▶ THE REQUEST:
Can you write out the whole listing exactly?

>>

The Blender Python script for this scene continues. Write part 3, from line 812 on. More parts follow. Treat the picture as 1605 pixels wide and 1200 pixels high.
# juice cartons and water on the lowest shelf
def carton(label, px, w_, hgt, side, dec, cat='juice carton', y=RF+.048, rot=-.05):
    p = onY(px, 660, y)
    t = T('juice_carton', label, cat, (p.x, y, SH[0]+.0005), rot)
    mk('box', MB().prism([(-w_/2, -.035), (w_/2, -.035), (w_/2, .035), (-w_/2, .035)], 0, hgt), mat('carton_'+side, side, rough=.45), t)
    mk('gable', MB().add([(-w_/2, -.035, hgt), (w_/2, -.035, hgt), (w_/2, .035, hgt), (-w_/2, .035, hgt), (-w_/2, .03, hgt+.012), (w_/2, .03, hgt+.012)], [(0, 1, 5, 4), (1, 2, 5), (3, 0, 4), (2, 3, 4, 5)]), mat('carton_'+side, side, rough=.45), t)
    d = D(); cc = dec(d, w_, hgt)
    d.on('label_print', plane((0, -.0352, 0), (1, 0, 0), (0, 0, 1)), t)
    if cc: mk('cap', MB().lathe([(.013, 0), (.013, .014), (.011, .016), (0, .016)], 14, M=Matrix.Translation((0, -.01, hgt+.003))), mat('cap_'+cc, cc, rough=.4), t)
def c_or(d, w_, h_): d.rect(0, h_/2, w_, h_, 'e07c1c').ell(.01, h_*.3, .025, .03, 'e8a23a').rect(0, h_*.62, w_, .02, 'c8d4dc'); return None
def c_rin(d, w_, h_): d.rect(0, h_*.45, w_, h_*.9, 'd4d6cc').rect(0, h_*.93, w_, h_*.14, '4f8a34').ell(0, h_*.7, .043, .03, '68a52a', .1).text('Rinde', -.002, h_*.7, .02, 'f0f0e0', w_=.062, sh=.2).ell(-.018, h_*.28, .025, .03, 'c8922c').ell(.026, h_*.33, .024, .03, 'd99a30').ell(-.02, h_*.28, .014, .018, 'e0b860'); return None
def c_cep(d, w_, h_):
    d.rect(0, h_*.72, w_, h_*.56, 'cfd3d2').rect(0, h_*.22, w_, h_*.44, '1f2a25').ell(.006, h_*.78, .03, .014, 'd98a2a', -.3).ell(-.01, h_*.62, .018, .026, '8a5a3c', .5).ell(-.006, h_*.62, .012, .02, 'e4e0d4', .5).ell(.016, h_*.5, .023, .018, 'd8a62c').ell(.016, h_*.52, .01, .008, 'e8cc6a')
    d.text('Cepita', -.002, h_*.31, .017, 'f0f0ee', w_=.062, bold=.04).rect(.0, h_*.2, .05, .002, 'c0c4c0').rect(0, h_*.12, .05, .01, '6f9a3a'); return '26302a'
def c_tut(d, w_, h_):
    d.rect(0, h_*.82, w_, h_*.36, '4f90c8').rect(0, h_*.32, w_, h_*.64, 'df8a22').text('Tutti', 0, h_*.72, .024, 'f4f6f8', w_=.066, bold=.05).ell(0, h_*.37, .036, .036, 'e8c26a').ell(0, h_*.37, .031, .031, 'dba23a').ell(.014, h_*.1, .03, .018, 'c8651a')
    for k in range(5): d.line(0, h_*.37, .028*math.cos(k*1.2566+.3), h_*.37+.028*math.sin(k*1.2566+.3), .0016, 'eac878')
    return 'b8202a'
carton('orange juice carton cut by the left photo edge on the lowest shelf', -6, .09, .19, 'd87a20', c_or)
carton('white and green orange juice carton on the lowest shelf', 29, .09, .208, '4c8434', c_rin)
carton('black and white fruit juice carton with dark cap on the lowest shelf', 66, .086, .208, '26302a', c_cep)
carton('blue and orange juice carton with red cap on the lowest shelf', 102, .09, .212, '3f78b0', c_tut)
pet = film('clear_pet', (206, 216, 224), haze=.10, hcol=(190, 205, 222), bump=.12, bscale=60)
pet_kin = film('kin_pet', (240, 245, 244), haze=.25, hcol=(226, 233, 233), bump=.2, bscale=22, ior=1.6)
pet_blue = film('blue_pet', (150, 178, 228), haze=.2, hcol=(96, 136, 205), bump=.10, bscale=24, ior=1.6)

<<

▶ TASK ANSWER:
The Blender Python script for this scene continues. Write part 3, from line 812 on. More parts follow. Treat the picture as 1605 pixels wide and 1200 pixels high.
# juice cartons and water on the lowest shelf
def carton(label, px, w_, hgt, side, dec, cat='juice carton', y=RF+.048, rot=-.05):
    p = onY(px, 660, y)
    t = T('juice_carton', label, cat, (p.x, y, SH[0]+.0005), rot)
    mk('box', MB().prism([(-w_/2, -.035), (w_/2, -.035), (w_/2, .035), (-w_/2, .035)], 0, hgt), mat('carton_'+side, side, rough=.45), t)
    mk('gable', MB().add([(-w_/2, -.035, hgt), (w_/2, -.035, hgt), (w_/2, .035, hgt), (-w_/2, .035, hgt), (-w_/2, .03, hgt+.012), (w_/2, .03, hgt+.012)], [(0, 1, 5, 4), (1, 2, 5), (3, 0, 4), (2, 3, 4, 5)]), mat('carton_'+side, side, rough=.45), t)
    d = D(); cc = dec(d, w_, hgt)
    d.on('label_print', plane((0, -.0352, 0), (1, 0, 0), (0, 0, 1)), t)
    if cc: mk('cap', MB().lathe([(.013, 0), (.013, .014), (.011, .016), (0, .016)], 14, M=Matrix.Translation((0, -.01, hgt+.003))), mat('cap_'+cc, cc, rough=.4), t)
def c_or(d, w_, h_): d.rect(0, h_/2, w_, h_, 'e07c1c').ell(.01, h_*.3, .025, .03, 'e8a23a').rect(0, h_*.62, w_, .02, 'c8d4dc'); return None
def c_rin(d, w_, h_): d.rect(0, h_*.45, w_, h_*.9, 'd4d6cc').rect(0, h_*.93, w_, h_*.14, '4f8a34').ell(0, h_*.7, .043, .03, '68a52a', .1).text('Rinde', -.002, h_*.7, .02, 'f0f0e0', w_=.062, sh=.2).ell(-.018, h_*.28, .025, .03, 'c8922c').ell(.026, h_*.33, .024, .03, 'd99a30').ell(-.02, h_*.28, .014, .018, 'e0b860'); return None
def c_cep(d, w_, h_):
    d.rect(0, h_*.72, w_, h_*.56, 'cfd3d2').rect(0, h_*.22, w_, h_*.44, '1f2a25').ell(.006, h_*.78, .03, .014, 'd98a2a', -.3).ell(-.01, h_*.62, .018, .026, '8a5a3c', .5).ell(-.006, h_*.62, .012, .02, 'e4e0d4', .5).ell(.016, h_*.5, .023, .018, 'd8a62c').ell(.016, h_*.52, .01, .008, 'e8cc6a')
    d.text('Cepita', -.002, h_*.31, .017, 'f0f0ee', w_=.062, bold=.04).rect(.0, h_*.2, .05, .002, 'c0c4c0').rect(0, h_*.12, .05, .01, '6f9a3a'); return '26302a'
def c_tut(d, w_, h_):
    d.rect(0, h_*.82, w_, h_*.36, '4f90c8').rect(0, h_*.32, w_, h_*.64, 'df8a22').text('Tutti', 0, h_*.72, .024, 'f4f6f8', w_=.066, bold=.05).ell(0, h_*.37, .036, .036, 'e8c26a').ell(0, h_*.37, .031, .031, 'dba23a').ell(.014, h_*.1, .03, .018, 'c8651a')
    for k in range(5): d.line(0, h_*.37, .028*math.cos(k*1.2566+.3), h_*.37+.028*math.sin(k*1.2566+.3), .0016, 'eac878')
    return 'b8202a'
carton('orange juice carton cut by the left photo edge on the lowest shelf', -6, .09, .19, 'd87a20', c_or)
carton('white and green orange juice carton on the lowest shelf', 29, .09, .208, '4c8434', c_rin)
carton('black and white fruit juice carton with dark cap on the lowest shelf', 66, .086, .208, '26302a', c_cep)
carton('blue and orange juice carton with red cap on the lowest shelf', 102, .09, .212, '3f78b0', c_tut)
pet = film('clear_pet', (206, 216, 224), haze=.10, hcol=(190, 205, 222), bump=.12, bscale=60)
pet_kin = film('kin_pet', (240, 245, 244), haze=.25, hcol=(226, 233, 233), bump=.2, bscale=22, ior=1.6)
pet_blue = film('blue_pet', (150, 178, 228), haze=.2, hcol=(96, 136, 205), bump=.10, bscale=24, ior=1.6)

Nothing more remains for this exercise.